Eventualmente empezó a irme mejor. Ya no eran cuestiones imaginarias y me di cuenta que prefería los no-enamoramientos. Lo real es más complicado, más desgastante, más doloroso. Pegué el estirón -sin albur- y adelgacé lo suficiente como para saberme y sentirme observado. No, gracias. Prefería lo imaginario. A veces/siempre todavía lo hago.

Entonces no son cosa nueva. Me siguen pasando. Si en la vida real me ocurría con bastante frecuencia, al insertarme de lleno -sin albur, otra vez- en el mundo de Internet se ha multiplicado exponencialmente. Hay tantas mujeres interesantes, tantas mujeres guapas, tantas mujeres inteligentes y tantos no-enamoramientos posibles.

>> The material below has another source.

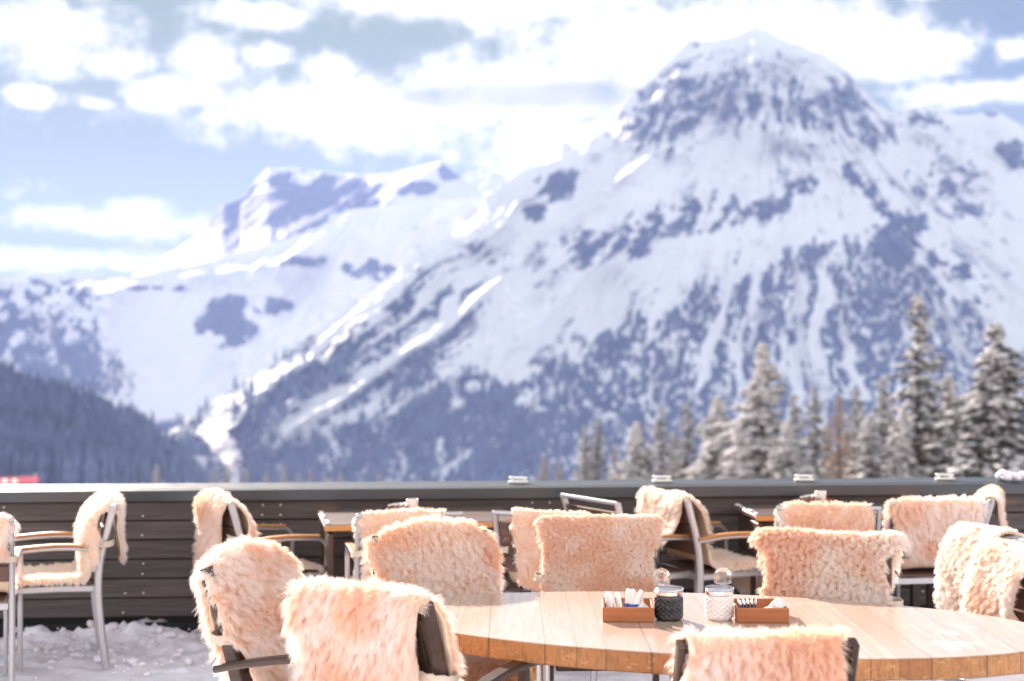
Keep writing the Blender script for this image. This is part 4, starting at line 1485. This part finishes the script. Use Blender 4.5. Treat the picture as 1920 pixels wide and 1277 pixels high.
t2, o2, y2 = tray(1432, 1168, None, R(-1.0), .182, .20, .052, 'reddish wooden tray with striped sachets and a napkin beside the white jar')
SACHETS = ['outermost striped sachet, against the left wall of the right tray', 'second striped sachet from the left wall of the right tray', 'middle one of the five striped sachets in the right tray', 'fourth striped sachet, next to the innermost one in the right tray', 'innermost striped sachet, touching the brown one in the right tray']
for i, x in enumerate((-.060, -.050, -.041, -.032, -.024)):
    e = empty('sachet', local(o2, y2, (x, -.02, .010)), y2 + R(70), SACHETS[i], 'sachet', 'striped sachets in the right tray')
    e.rotation_euler = (0, R(-14 + 6 * i), y2 + R(4 - 3 * i))
    MB().box((0, 0, .030), (.004, .058, .058), None, .0012).build('wrapper', MATS['paper'], e)
    MB().box((0, -.002, .034), (.0052, .056, .028), None, .001).build('printed_band', MATS['navy_print'], e)
o = MB().box((0, 0, .028), (.010, .050, .056), None, .003).build('brown_sachet', MATS['brown_paper'], loc=local(o2, y2, (-.006, -.02, .012)))
o.rotation_euler = (0, R(-28), y2)
tag(o, 'brown paper sachet leaning beside the striped ones in the right tray', 'sachet')
mb = MB()
mb.lathe([(.005, -.016), (.020, -.014), (.024, 0), (.017, .013), (.004, .017)], 14, (0, 0, 0), lambda r, z, q: r * (1 + .18 * math.sin(4 * q) + .1 * math.sin(7 * q + 1)))
o = mb.build('crumpled_wrapper', MATS['paper'], smooth=True, loc=local(o2, y2, (.024, -.045, .030)))
tag(o, 'crumpled white wrapper in the middle of the right tray', 'wrapper')
e = empty('napkin_roll', local(o2, y2, (.052, -.01, .030)), y2, 'rolled white napkin with a dark band sticking out of the right tray', 'napkin')
e.rotation_euler = (R(52), R(14), y2 + R(8))
mb = MB()
mb.lathe([(.004, -.045), (.021, -.044), (.023, -.02), (.0235, .03), (.022, .052), (.015, .056), (.012, .050), (.002, .048)], 22)
mb.build('napkin', MATS['paper'], e, smooth=True)
mb = MB()
mb.lathe([(.0238, -.036), (.0246, -.034), (.0246, -.014), (.0238, -.012)], 22)
mb.build('paper_band', MATS['brown_paper'], e, smooth=True)


def jar(px, py, label, white, kx, seed):
    D = (CH - TABLE_Z) * F / (py - 4 - HY)
    e = empty('sugar_jar', ((px - CX) / F * D, D + .02, TABLE_Z + .0005), R(seed * 7), label, 'jar', 'lidded jars on the oval table')
    r, h = .0515, .088
    NA, NH = 96, 34
    vs, fs = [], []
    for j in range(NH + 1):
        z = h * j / NH
        for k in range(NA):
            q = 2 * math.pi * k / NA
            u, v = q * 14 / (2 * math.pi), z / .0165
            p, m = (u + v) % 1.0, (u - v) % 1.0
            dm = min(min(p, 1 - p), min(m, 1 - m)) * 2
            amp = .0034 * sstep(z, .004, .012) * (1 - sstep(z, h - .012, h - .004))
            rr = (r - .004) + amp * (dm * 2.0) - .004 * (1 - sstep(z, 0, .008))
            vs.append((rr * math.cos(q), rr * math.sin(q), z))
    for j in range(NH):
        for k in range(NA):
            fs.append([j * NA + k, j * NA + (k + 1) % NA, j * NA + NA + (k + 1) % NA, j * NA + NA + k])
    fs.append(list(range(NA - 1, -1, -1)))
    fs.append([NH * NA + k for k in range(NA)])
    mb = MB()
    mb.add(vs, fs)
    mb.build('body', MATS['sugar_white' if white else 'smoked_glass'], e, smooth=False)
    mb = MB()
    mb.lathe([(r - .004, h + .0005), (r, h + .003), (r, h + .015), (r - .003, h + .018)], 16)
    mb.build('rim_band', MATS['chrome'], e)
    mb = MB()
    mb.lathe([(r - .0035, h + .0185), (r + .001, h + .020), (r + .001, h + .0245), (r - .006, h + .028), (.012, h + .030)], 48)
    l = mb.build('lid', MATS['glass'], e, smooth=True)
    mb = MB()
    zb = h + .0305
    mb.lathe([(.010, zb), (.010, zb + .006), (.031, zb + .0075), (.0325, zb + .012), (.0315, zb + .040), (.027, zb + .052), (.017, zb + .060), (.007, zb + .0625), (.004, zb + .065), (.0005, zb + .066)], 12, (kx, .012, 0))
    mb.build('knob', MATS['glass'], l, smooth=False)
    return e


jar(1255, 1167, 'dark cut-glass sugar jar with a clear dome-shaped knob', False, -.024, 1)
jar(1350, 1166, 'white sugar jar with a diamond pattern and a clear dome-shaped knob', True, .018, 2)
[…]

Yo sé y estoy consciente de que es tan patético que da risa. No sé si las elijo porque sé que probablemente no me corresponderán. No sé si estoy siguiendo un patrón de auto-cockblock. No sé si se trata de que pongo obstáculos en mi camino en apariencia insorteables para que la historia real sea digna de ser comparada con mis cientos de historias imaginarias. No sé por qué a veces rechazo y huyo de lo real. No sé si alguna vez me he enamorado realmente o si se trata de una serie interminable de no-enamoramientos. No sé, no sé, no sé.

Lo único que tengo por cierto es que en cada final de cada uno de esos no-enamoramientos siento lo que sentí cuando vi a esa niña bailando en la graduación del kinder con otro tipo: un dolor bastante real en el pecho y la necesidad de clavar mi cabeza en una almohada para llorar hasta caer rendido.